By 1582, the dates of important Christian holidays had drifted so much that Pope Gregory XIII was concerned. He convened another group of astronomers and proposed a new calendar, known as the Gregorian calendar.

source: nationalgeographic.com

The Schism

The new calendar solved a number of tricky issues that had accumulated over the years, and the majority of the Christian world adopted it. But the Orthodox Church, which had split into its own arm of Christianity during the Great Schism of 1054 after centuries of increasing conflict, objected to the change. Following Pope Gregory's course correction would mean accepting an occasional overlap between Passover and Easter—a move that went against holy texts of Orthodox Christianity. So the Orthodox Church rejected the Gregorian calendar and continued to rely on the Julian calendar.

The drift

The calendar drift continued for Orthodox churches. By 1923, there was a 13-day difference between the two calendars, putting Orthodox Christmas 13 days after December 25.

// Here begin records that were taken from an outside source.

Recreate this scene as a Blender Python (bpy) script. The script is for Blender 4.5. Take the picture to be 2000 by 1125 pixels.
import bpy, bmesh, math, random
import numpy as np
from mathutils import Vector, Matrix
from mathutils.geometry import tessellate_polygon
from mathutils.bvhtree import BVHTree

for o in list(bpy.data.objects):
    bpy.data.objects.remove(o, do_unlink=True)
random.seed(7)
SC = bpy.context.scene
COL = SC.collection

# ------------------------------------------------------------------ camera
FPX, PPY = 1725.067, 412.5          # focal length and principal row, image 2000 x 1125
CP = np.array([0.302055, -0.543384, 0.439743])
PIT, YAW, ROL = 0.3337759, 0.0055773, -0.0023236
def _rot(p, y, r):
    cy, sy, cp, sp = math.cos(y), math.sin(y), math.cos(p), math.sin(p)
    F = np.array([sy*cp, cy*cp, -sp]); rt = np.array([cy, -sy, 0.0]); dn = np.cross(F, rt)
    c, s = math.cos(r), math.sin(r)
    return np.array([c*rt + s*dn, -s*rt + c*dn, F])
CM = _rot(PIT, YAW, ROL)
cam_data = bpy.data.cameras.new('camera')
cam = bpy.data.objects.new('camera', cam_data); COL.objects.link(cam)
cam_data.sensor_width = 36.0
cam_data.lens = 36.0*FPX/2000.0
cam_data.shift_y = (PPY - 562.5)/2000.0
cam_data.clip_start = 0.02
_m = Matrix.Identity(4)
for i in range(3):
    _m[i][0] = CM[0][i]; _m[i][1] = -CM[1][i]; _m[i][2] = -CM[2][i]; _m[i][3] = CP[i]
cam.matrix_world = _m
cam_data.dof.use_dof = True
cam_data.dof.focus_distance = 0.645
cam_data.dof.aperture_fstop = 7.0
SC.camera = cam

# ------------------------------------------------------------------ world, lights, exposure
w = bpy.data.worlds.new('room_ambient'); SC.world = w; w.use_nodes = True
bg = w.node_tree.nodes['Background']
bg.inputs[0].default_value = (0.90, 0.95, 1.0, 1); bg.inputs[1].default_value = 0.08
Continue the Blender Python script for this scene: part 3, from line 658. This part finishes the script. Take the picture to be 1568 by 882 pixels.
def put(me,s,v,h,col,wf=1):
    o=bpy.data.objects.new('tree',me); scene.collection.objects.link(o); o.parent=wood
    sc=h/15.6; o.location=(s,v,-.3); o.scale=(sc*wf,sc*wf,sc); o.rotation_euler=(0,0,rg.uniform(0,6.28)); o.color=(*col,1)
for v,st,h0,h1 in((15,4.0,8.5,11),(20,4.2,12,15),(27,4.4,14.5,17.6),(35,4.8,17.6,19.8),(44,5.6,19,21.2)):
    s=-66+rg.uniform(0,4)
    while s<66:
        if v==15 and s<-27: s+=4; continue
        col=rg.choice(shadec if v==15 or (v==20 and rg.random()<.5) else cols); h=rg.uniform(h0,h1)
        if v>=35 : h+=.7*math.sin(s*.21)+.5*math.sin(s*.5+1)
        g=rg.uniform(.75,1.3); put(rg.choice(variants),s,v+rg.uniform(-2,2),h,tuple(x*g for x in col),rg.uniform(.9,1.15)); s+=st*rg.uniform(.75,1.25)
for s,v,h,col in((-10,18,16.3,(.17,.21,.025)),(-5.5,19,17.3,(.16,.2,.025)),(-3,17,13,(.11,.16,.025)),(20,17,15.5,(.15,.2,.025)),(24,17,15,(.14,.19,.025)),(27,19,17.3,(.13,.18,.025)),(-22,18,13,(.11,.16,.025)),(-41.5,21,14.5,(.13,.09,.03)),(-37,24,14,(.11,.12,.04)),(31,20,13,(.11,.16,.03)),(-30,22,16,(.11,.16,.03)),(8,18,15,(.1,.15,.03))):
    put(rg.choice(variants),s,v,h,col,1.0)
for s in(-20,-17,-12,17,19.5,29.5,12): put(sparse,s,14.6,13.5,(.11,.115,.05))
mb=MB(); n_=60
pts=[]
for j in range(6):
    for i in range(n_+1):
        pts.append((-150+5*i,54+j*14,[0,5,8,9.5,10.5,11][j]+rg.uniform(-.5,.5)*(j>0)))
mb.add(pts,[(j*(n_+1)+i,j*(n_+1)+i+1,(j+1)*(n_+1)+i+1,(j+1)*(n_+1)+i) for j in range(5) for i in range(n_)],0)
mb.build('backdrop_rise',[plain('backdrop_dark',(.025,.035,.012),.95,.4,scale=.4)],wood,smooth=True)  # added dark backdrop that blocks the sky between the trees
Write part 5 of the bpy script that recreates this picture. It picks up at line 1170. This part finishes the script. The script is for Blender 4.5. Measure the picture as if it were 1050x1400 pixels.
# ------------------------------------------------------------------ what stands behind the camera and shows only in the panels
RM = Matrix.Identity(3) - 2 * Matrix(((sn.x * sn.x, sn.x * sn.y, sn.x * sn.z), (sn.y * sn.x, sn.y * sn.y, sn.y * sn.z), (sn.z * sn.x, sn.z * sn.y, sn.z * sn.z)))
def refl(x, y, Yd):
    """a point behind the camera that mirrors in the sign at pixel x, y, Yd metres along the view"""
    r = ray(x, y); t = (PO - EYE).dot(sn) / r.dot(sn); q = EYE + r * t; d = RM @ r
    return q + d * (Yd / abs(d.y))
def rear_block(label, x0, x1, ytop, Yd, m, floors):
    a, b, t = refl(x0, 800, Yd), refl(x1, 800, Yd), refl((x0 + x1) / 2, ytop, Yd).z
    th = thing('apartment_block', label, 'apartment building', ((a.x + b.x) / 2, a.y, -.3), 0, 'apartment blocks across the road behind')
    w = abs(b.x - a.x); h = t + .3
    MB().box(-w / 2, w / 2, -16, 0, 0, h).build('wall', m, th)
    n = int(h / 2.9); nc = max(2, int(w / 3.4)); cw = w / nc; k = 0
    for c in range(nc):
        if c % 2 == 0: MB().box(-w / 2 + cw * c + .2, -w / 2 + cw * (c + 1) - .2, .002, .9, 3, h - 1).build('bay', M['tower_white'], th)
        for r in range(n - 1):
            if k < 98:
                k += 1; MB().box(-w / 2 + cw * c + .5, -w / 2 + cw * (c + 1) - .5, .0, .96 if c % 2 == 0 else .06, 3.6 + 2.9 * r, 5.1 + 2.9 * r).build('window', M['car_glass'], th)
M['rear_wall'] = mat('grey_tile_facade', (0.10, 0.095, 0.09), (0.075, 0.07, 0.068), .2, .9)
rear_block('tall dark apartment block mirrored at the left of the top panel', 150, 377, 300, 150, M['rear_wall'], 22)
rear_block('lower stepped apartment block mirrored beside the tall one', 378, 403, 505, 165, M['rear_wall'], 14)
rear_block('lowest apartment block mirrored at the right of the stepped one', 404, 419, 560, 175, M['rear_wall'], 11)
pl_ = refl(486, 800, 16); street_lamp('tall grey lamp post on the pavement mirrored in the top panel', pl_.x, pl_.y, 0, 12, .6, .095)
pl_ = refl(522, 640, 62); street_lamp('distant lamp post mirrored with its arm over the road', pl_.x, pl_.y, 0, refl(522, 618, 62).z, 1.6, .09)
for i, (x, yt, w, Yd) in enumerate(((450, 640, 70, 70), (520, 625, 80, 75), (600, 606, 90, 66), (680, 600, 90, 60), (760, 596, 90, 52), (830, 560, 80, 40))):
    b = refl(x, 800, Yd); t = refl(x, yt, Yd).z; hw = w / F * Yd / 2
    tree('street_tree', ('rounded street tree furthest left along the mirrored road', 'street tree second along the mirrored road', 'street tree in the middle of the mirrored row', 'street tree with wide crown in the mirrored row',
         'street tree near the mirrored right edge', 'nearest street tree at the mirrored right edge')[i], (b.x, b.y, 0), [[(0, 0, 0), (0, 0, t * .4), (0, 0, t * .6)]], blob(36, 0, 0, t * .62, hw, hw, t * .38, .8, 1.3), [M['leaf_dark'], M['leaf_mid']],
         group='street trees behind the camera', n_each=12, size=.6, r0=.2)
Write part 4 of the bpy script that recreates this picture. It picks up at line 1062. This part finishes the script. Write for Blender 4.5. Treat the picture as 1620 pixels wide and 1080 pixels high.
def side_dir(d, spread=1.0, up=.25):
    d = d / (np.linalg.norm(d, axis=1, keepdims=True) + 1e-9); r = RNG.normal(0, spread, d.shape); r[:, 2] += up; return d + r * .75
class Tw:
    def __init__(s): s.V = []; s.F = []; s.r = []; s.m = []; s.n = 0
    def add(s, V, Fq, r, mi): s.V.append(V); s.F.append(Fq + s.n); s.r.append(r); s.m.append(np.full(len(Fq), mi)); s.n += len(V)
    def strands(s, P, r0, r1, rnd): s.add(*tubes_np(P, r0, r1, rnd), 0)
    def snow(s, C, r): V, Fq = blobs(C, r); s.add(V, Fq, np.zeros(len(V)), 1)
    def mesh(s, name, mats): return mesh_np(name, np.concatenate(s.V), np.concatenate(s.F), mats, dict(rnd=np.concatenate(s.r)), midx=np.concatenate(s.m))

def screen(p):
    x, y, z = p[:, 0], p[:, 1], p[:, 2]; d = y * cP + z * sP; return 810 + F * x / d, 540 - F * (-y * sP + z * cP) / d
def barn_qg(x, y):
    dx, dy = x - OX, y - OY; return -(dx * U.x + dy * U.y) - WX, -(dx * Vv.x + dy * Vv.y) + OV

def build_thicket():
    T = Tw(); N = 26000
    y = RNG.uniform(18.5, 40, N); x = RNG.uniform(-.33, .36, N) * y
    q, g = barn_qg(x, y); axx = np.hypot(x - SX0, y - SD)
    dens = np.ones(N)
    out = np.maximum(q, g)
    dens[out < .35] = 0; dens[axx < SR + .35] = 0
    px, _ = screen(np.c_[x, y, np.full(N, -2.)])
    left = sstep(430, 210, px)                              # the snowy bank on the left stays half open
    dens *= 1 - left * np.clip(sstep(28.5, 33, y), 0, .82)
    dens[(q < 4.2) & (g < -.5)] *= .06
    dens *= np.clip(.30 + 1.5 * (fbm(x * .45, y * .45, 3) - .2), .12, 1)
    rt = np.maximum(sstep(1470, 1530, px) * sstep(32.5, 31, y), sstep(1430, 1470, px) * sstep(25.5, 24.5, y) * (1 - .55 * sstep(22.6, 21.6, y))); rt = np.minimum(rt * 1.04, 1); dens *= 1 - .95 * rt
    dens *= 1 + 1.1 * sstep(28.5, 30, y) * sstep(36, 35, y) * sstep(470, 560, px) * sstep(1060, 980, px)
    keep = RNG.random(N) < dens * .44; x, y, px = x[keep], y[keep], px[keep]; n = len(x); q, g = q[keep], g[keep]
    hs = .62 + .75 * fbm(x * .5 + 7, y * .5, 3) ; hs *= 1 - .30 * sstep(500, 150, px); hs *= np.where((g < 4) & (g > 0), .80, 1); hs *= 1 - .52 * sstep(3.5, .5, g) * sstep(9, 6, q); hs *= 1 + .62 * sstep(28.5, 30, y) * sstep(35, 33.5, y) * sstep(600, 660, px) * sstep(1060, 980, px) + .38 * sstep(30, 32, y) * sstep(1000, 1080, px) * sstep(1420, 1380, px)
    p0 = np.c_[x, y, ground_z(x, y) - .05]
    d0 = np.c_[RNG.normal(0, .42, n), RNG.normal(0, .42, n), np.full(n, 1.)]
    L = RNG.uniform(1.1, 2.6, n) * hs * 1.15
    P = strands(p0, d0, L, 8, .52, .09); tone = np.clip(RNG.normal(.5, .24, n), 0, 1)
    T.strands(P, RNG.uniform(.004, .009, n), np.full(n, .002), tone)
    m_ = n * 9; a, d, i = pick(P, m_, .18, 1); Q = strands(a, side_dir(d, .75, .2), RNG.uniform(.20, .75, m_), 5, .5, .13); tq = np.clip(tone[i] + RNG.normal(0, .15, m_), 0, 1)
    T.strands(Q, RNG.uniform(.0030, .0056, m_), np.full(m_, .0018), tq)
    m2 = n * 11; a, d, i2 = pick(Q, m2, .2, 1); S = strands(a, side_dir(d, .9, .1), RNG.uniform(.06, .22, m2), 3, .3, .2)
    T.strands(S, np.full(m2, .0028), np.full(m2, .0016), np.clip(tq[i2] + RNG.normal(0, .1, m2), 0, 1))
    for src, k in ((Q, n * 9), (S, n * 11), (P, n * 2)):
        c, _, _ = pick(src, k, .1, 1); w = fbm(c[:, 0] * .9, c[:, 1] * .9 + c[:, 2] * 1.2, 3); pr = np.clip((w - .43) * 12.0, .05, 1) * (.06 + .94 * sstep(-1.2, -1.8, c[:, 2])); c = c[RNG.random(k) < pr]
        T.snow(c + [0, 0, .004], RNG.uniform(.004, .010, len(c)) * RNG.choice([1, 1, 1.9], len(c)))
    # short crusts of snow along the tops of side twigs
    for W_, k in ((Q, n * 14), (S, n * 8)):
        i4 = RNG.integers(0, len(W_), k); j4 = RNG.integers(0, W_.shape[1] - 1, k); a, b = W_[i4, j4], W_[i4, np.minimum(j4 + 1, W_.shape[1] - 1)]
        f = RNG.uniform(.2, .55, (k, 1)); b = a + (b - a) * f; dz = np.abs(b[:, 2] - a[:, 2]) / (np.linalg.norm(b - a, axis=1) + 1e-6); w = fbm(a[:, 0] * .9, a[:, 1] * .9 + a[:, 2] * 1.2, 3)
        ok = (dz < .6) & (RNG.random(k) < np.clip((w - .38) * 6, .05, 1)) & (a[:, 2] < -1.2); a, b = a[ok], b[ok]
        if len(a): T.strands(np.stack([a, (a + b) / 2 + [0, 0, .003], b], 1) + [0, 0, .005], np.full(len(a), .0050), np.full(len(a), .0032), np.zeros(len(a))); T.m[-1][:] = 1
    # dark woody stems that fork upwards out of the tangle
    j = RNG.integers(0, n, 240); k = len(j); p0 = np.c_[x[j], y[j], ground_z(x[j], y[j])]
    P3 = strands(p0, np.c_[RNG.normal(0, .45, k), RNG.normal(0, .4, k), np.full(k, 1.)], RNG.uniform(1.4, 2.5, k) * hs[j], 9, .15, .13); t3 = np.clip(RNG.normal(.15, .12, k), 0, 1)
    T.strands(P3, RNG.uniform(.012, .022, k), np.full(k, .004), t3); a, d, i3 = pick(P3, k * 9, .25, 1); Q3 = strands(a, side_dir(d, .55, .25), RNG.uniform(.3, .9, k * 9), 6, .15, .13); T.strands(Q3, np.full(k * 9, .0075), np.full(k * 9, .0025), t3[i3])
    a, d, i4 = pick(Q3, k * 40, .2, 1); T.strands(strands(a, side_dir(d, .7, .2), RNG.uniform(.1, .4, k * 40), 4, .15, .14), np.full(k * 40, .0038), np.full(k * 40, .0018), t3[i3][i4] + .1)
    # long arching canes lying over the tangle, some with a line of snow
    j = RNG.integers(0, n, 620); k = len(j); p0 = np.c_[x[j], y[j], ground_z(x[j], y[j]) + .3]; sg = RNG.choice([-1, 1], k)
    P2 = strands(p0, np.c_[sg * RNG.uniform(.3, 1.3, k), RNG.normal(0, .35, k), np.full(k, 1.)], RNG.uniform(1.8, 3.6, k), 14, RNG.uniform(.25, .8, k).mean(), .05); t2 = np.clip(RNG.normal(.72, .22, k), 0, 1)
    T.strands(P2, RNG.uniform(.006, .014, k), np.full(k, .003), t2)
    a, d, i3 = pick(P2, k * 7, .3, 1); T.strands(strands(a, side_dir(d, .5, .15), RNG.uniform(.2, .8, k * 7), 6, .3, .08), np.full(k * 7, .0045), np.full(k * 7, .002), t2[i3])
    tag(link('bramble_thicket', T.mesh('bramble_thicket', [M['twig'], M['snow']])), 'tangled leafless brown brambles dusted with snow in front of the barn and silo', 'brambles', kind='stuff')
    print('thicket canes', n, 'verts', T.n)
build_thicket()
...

In May 1923, a group of Orthodox leaders met to hash out the issue, at the Pan-Orthodox Congress held in Constantinople. Some countries adopted a revised Julian Calendar.

The Revised Julian Calendar

This new version of the Julian calendar shares its dates with the Gregorian calendar, though it doesn't share every leap year. Known as the revised Julian calendar, it was adopted by several Orthodox churches after the council, including the churches of Greece, Cyprus, and Romania. Those churches now celebrate Christmas on December 25.

Julian Calendar

The Church of Russia had been pressured to adopt the Gregorian calendar by the Bolsheviks, who abandoned the Julian calendar at the beginning of the Russian Revolution. Revising the calendar wasn't just a matter of religion: to Churches threatened under Communism, a calendar adjustment was a matter of survival. Both Russia and Egypt refused. Ohers, like Poland, adopted a revised calendar, then dropped it later.

Celebrations

Whether you celebrate on December 25 or January 7, Christmas has evolved from a pagan holiday to a Christian celebration to a time for everyone, no matter their religion, climes, or associations.

It is a time for everyone to make merry and engage in traditions and customs like organizing and attending Christmas carols and concerts, putting up Christmas trees and lights, making beautiful Christmas cookies, and more.